Jour de deuil pour le patrimoine sonore, selon Patrick Frémeaux
Patrick Frémeaux, directeur de Frémeaux et Associés, voit dans l’allongement des droits voisins adopté par Bruxelles « un grand jour pour l’industrie phonographique et ses plus grands interprètes…, un jour de deuil pour le patrimoine sonore ». Dans un (long) communiqué ainsi titré, il commente la directive en deux points de vue opposés. « La nouvelle est bonne pour les major companies (peu d’indépendants ont 50 ans de production et l’indépendance économique à leur actif), qui pourront jouir pleinement de l’exclusivité de leur fonds de catalogue. Cette situation est d’ailleurs plutôt saine, voire loyale, au vu du préjudice subi par l’industrie du disque ces dix dernières années – principalement en raison du téléchargement illégal qui a restreint les revenus des acteurs de la filière musicale et porté atteinte à la réalité du droit de la propriété intellectuelle et commerciale. On peut même penser que l’Europe en tant que législateur, après s’être désolidarisée de la production phonographique tout entière en refusant de qualifier pénalement de vol le téléchargement illégal (comme moyen d’attraction pour le développement d’Internet), redonne aujourd’hui un titre de propriété élargi aux producteurs et aux artistes interprètes », estime-t-il.
Patrick Frémeaux considère qu’en revanche, « la journée du 12 septembre 2011 sera celle d’un enterrement de la diversité culturelle du patrimoine sonore (musical, parlé, théâtral, etc.) pour tous les enregistrements commençant au 1er janvier 1962 ». Il fait valoir que cette mesure bénéficie aux grands interprètes français et internationaux ainsi qu’à leurs maisons de disques, « mais interdit de fait à tous les artistes dont l’importance culturelle est pourtant supérieure à la réalité économique – le plus grand nombre – de pouvoir rééditer leurs œuvres passées, avec le concours de maisons de disques indépendantes ou de majors ». Il estime que moins d’un pour cent (1 %) du patrimoine enregistré pourra désormais être disponible sous forme physique, « puisque leur exploitation actuelle n’entre pas dans l’économie d’échelle des major companies », qui « ont pour politique commerciale de ne jamais licencier des titres ou des artistes (dont les ventes seraient trop faibles pour elles) à des maisons de disques indépendantes ».

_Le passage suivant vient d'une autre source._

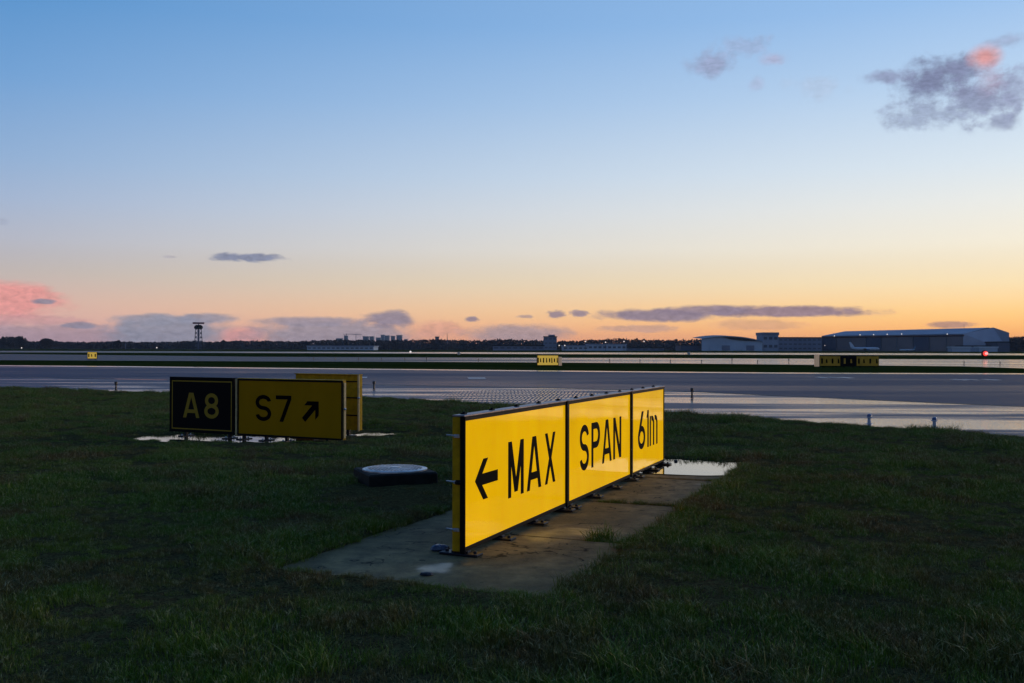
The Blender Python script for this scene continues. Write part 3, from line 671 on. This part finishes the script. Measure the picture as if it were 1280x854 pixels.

Frémeaux & Associés regrette que sa proposition de domaine public payant pour le droit interprète et le droit voisin, qui aurait pu être calquée sur la gestion collective des droits d’auteur, n’ait pas été retenue en 2008 par Christine Albanel, alors ministre de la culture. « Cette mesure aurait permis de rémunérer légitimement les producteurs et les interprètes, tout en laissant l’initiative de diffusion à des entreprises de toutes tailles économiques » souligne Patrick Frémeaux. « Il est fort probable que cette idée législative verra le jour dans 10 à 20 ans, lorsque les experts en économie culturelle auront constaté la disparition de notre patrimoine sonore », conclut-il.